Autre conséquence redoutable : l'effet d'entraînement. Combien de gamins s'adonnent au foot en rêvant d'être un jour comme Zidane, de gagner comme lui ; combien d'artistes se conforment connement aux modèles des valeurs consacrées. Moutons de Panurge.
Plus grave encore, plus ravageur : un tel fonctionnement de l'art dans ses " hautes valeurs " mondiales est condamné à l'inertie. C'est dire que les " avants gardes " de la création signent l'impossibilité d'avancer. J'y vois deux raisons.
1° Conforté et nivelé à ce niveau mondial, le conditionnement de la mode est devenu un tel plis d'habitudes, une telle ornière qu'on voit mal comment les roues du Carrosse vont arriver à s'en sortir ; je redis ici la façon dont la culture de l'art a été longuement défaite à force d'être bafouée et abusée (l'éducation, la sensibilité, le goût, l'intelligence, le sens critique), alors que dans le même sens, des vieilleries indigentes d'il y a 50 ou 100 ans, sont toujours entretenues avec fierté comme des " fers de lance " de la modernité.
2° Reste la raison principale : c'est dans l'émulation de foyers de créations différents et concurrents (des aires culturelles, des places, des capitales, des pays…) que l'ensemble de la création d'art a toujours progressé ; il y a donc fort à craindre que l'uniformisation mondiale va figer le progrès. Comment une voix singulière pourrait-elle se faire entendre dans une telle émission sonore uniforme ? Comment un Ministre de la Culture et tout son personnel, tous ses relais (FRAC, DRAC, Expositions, Musées, Ecoles...)… pourraient-ils opérer pour changer la donne, sinon en poussant tant et plus dans les valeurs de plein artifice qui s'apparentent (ou qui ont des chances de s'apparenter) à cette sonorité mondiale (tel le pot en or de Raynaud devant Beaubourg, le résumé de l'Art Moderne français) ?
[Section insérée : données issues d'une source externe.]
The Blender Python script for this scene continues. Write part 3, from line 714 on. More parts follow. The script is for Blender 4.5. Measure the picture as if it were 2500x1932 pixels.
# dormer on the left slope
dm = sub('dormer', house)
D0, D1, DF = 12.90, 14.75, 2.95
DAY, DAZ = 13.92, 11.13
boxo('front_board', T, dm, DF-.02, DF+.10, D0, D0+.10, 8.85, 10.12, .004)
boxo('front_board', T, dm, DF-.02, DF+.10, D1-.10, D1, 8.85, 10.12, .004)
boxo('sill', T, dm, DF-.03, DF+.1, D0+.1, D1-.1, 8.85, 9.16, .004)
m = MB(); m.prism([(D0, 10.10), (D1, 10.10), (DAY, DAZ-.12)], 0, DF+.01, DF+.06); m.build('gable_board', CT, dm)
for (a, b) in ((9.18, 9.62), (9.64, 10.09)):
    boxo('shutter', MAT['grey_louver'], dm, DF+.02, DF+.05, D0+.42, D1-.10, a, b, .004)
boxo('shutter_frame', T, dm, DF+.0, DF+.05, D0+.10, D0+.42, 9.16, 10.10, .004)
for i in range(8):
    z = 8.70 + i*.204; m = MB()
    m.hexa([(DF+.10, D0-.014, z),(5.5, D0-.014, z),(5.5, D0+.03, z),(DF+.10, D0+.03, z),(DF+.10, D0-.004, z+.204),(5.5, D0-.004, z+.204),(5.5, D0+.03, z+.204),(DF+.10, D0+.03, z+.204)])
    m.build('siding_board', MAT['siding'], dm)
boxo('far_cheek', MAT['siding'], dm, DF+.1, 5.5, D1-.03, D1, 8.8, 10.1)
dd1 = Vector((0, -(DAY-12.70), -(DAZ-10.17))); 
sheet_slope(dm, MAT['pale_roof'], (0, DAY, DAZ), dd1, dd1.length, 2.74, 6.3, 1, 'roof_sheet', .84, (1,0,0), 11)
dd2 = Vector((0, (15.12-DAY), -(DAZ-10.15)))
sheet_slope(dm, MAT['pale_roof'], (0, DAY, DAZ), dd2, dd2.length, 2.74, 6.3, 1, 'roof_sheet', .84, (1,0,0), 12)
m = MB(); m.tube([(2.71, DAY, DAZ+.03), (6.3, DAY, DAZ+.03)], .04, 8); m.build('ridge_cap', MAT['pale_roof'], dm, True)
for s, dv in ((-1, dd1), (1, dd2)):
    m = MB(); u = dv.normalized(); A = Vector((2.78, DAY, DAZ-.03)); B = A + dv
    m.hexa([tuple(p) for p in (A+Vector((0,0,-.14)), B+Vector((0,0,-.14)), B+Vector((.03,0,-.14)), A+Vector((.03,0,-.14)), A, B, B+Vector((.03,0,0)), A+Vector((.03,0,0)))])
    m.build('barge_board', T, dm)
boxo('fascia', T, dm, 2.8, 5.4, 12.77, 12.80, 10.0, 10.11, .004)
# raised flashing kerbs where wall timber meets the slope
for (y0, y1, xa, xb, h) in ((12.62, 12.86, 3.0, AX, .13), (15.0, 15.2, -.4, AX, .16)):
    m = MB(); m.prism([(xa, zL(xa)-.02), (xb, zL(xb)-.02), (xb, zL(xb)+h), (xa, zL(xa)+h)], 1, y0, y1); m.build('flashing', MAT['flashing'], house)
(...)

Certes toute la création d'un pays comme la France et tout son marché de l'art ne se réduisent pas à cette " maestria ", à ce maelström de la mondialisation. Sans prétendre décrire ici ce niveau subalterne, force est de constater que son fonctionnement est inévitablement dévalué par le stars-système qui occupe la scène (avec toute la puissance médiatique) ; il est inévitablement infléchi, entraîné et bloqué par cette folle imposture... Jusqu'à ce qu'il ne reste plus, à la diversité des pays, que de produire et mettre sur leurs marchés, des produits du folklore pour touristes.